A report from the consultant group found the industry has sanctioned 15 new oil and gas developments, which is the equivalent of about 8 billion barrels of new reserves. That compares with final investment decisions for 12 new projects last year, or about 8.8 billion barrels of oil equivalent.
“These are positive signs that the upstream industry is continuing on the road to recovery and that the more competitive conventional projects are moving down the cost curve sufficiently to attract new investment,” Angus Rodger, Wood Mackenzie’s research director for exploration and production in the Asia-Pacific region, said in an emailed statement.
Of the 15 projects sanctioned this year, 11 of them were for expanding prospects that have reached a production plateau and need further stimulation, or for linking up to nearby fields already in production. The report found those type of projects, known in the industry as brownfield developments, are less expensive than new field development and tend to have a shorter progression.
In late June, the British subsidiary of Spanish energy company Sinopec said first gas was developed on schedule from its Cayley field in the central North Sea, the final phase of the company’s development from the broader Montrose area in British waters. Installed in 1976, the company said the production gains from the region will extend the life of the entire area for another 15 years.
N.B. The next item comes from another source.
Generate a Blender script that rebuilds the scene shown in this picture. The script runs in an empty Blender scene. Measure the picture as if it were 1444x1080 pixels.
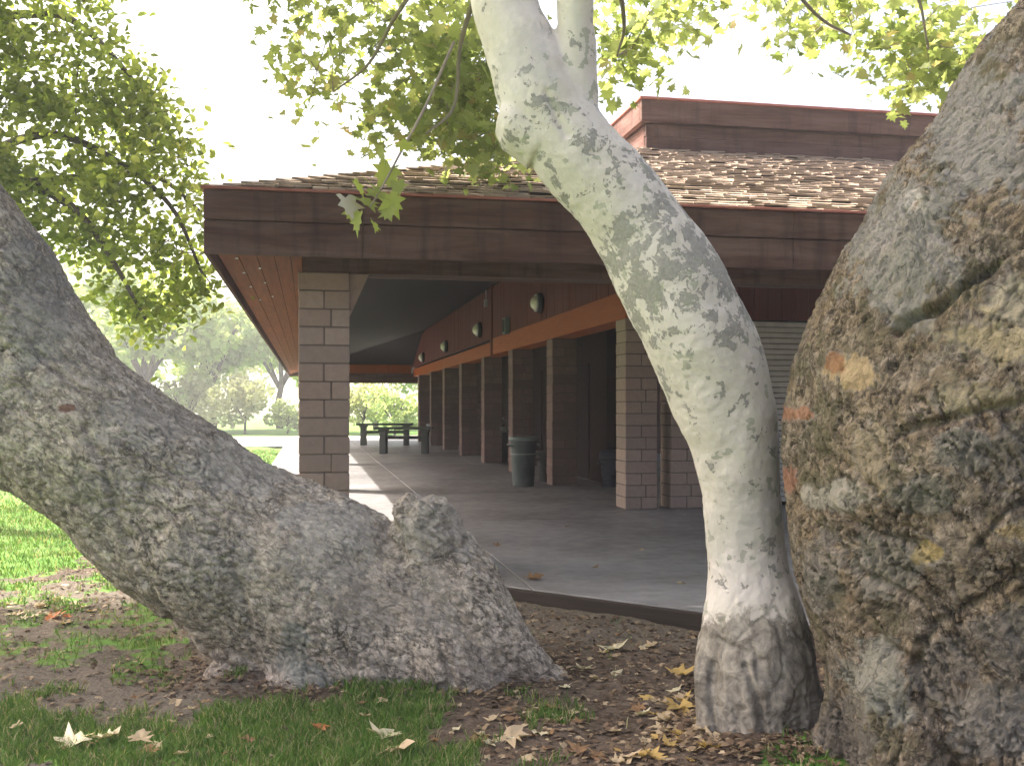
import bpy, bmesh, math, random
import numpy as np
from mathutils import Vector, Matrix, noise

random.seed(7)
rng = np.random.default_rng(11)
SC = bpy.context.scene
COL = SC.collection
R = math.radians
HAZE = 0.002

# ------------------------------------------------------------------ camera maths
F, CX, HY, CH = 1457.0, 722.0, 572.0, 1.35


def P(px, py, Y):
    return Vector(((px - CX) / F * Y, Y, CH + (HY - py) / F * Y))


ANG = math.atan2(286.0, 1457.0)
CA, SA = math.cos(ANG), math.sin(ANG)


def W(v, u, z=0.0):
    """pavilion frame (v to the right, u along its length) -> world"""
    return Vector((CA * v - SA * u, SA * v + CA * u, z))


def local(x, y):
    return CA * x + SA * y, -SA * x + CA * y


def smooth(a, b, x):
    t = np.clip((x - a) / (b - a), 0, 1)
    return t * t * (3 - 2 * t)


# ------------------------------------------------------------------ objects
def tag(o, label=None, cat=None, group=None, kind=None):
    if label: o['label'] = label
    if cat: o['category'] = cat
    if group: o['group'] = group
    if kind: o['kind'] = kind
    return o


def empty(name, loc=(0, 0, 0), rz=0.0):
    o = bpy.data.objects.new(name, None)
    COL.objects.link(o)
    o.location = loc
    o.rotation_euler = (0, 0, rz)
    o.empty_display_size = 0.2
    return o


def link_mesh(name, me, mat, parent=None, smooth_shade=False):
    o = bpy.data.objects.new(name, me)
    COL.objects.link(o)
    if mat is not None:
        me.materials.clear()
        me.materials.append(mat)
    if smooth_shade:
        me.polygons.foreach_set('use_smooth', [True] * len(me.polygons))
    if parent is not None:
        o.parent = parent
    return o


def obj(name, bm, mat, parent=None, smooth_shade=False):
    me = bpy.data.meshes.new(name)
    bm.normal_update()
    bm.to_mesh(me)
    bm.free()
    return link_mesh(name, me, mat, parent, smooth_shade)


def copy_tree(o, parent=None):
    c = o.copy()
    COL.objects.link(c)
    if parent is not None:
        c.parent = parent
    for ch in list(o.children):
        copy_tree(ch, c)
    return c


def box(bm, x0, x1, y0, y1, z0, z1, bev=0.0, jit=0.0):
    vs = []
    for z in (z0, z1):
        for x, y in ((x0, y0), (x1, y0), (x1, y1), (x0, y1)):
            vs.append(bm.verts.new((x + random.uniform(-jit, jit), y + random.uniform(-jit, jit), z + random.uniform(-jit, jit))))
    fs = [(3, 2, 1, 0), (4, 5, 6, 7), (0, 1, 5, 4), (1, 2, 6, 5), (2, 3, 7, 6), (3, 0, 4, 7)]
    faces = [bm.faces.new([vs[i] for i in f]) for f in fs]
    if bev > 0:
        edges = list({e for f in faces for e in f.edges})
        bmesh.ops.bevel(bm, geom=edges, offset=bev, segments=1, affect='EDGES', profile=0.5)
    return faces


def prism(bm, poly, z0, z1, bev=0.0):
    lo = [bm.verts.new((x, y, z0)) for x, y in poly]
    hi = [bm.verts.new((x, y, z1)) for x, y in poly]
    n = len(poly)
    top = bm.faces.new(hi)
    bm.faces.new(lo[::-1])
    for i in range(n):
        bm.faces.new((lo[i], lo[(i + 1) % n], hi[(i + 1) % n], hi[i]))
    if bev:
        bmesh.ops.bevel(bm, geom=list(top.edges), offset=bev, segments=2, affect='EDGES', profile=0.6)


def lathe(bm, prof, n=28, centre=(0, 0, 0), axis='z', cap=True):
    rings = []
    for r, h in prof:
        ring = []
        for i in range(n):
            a = 2 * math.pi * i / n
            c, s = r * math.cos(a), r * math.sin(a)
            p = (c, s, h) if axis == 'z' else (-h, c, s)
            ring.append(bm.verts.new((p[0] + centre[0], p[1] + centre[1], p[2] + centre[2])))
        rings.append(ring)
    for a, b in zip(rings, rings[1:]):
        for i in range(n):
            bm.faces.new((a[i], a[(i + 1) % n], b[(i + 1) % n], b[i]))
    if cap:
        bm.faces.new(rings[0][::-1])
        bm.faces.new(rings[-1])


def frames(cs):
    """tangents and parallel transported normals of a polyline"""
    n = len(cs)
    ts = []
    for i in range(n):
        t = cs[min(i + 1, n - 1)] - cs[max(i - 1, 0)]
        ts.append(t.normalized())
    a = Vector((0, 1, 0)) if abs(ts[0].y) < 0.9 else Vector((1, 0, 0))
    nrm = (a - ts[0] * a.dot(ts[0])).normalized()
    out = []
    for t in ts:
        nrm = (nrm - t * nrm.dot(t)).normalized()
        out.append((t, nrm, t.cross(nrm)))
    return out


def tube(bm, cs, rs, n=8, cap=True, squash=None):
    fr = frames(cs)
    rings = []
    for c, r, (t, a, b) in zip(cs, rs, fr):
        rings.append([bm.verts.new(c + (a * math.cos(2 * math.pi * i / n) + b * math.sin(2 * math.pi * i / n)) * r) for i in range(n)])
    for p, q in zip(rings, rings[1:]):
        for i in range(n):
            bm.faces.new((p[i], p[(i + 1) % n], q[(i + 1) % n], q[i]))
    if cap:
        bm.faces.new(rings[0][::-1])
        bm.faces.new(rings[-1])


def catmull(pts, k=6):
    """pts: list of tuples of floats"""
    a = [np.array(p, float) for p in pts]
    a = [2 * a[0] - a[1]] + a + [2 * a[-1] - a[-2]]
    out = []
    for i in range(1, len(a) - 2):
        p0, p1, p2, p3 = a[i - 1:i + 3]
        for j in range(k):
            t = j / k
            out.append(0.5 * (2 * p1 + (p2 - p0) * t + (2 * p0 - 5 * p1 + 4 * p2 - p3) * t * t + (3 * p1 - p0 - 3 * p2 + p3) * t ** 3))
    out.append(a[-2])
    return out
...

Lower crude oil prices last year starved the industry of the capital needed to invest in exploration and production. The price for Brent crude oil, the global benchmark, is about $2 per barrel more than this time last year, but about $9 per barrel below its 2017 peak and more than half the price it was about three years ago.
With the industry learning to be more efficient with work plans and capital in the low-price era, Wood Mackenzie said brownfield developments offer a much better return on investment than new, or greenfield, developments.
“This is reflected in lower development capital expenditure per barrel and stronger project returns,” Rodger said. “For example, on average, project capex is down to $11 per barrel of oil equivalent versus $15 per boe in 2015.”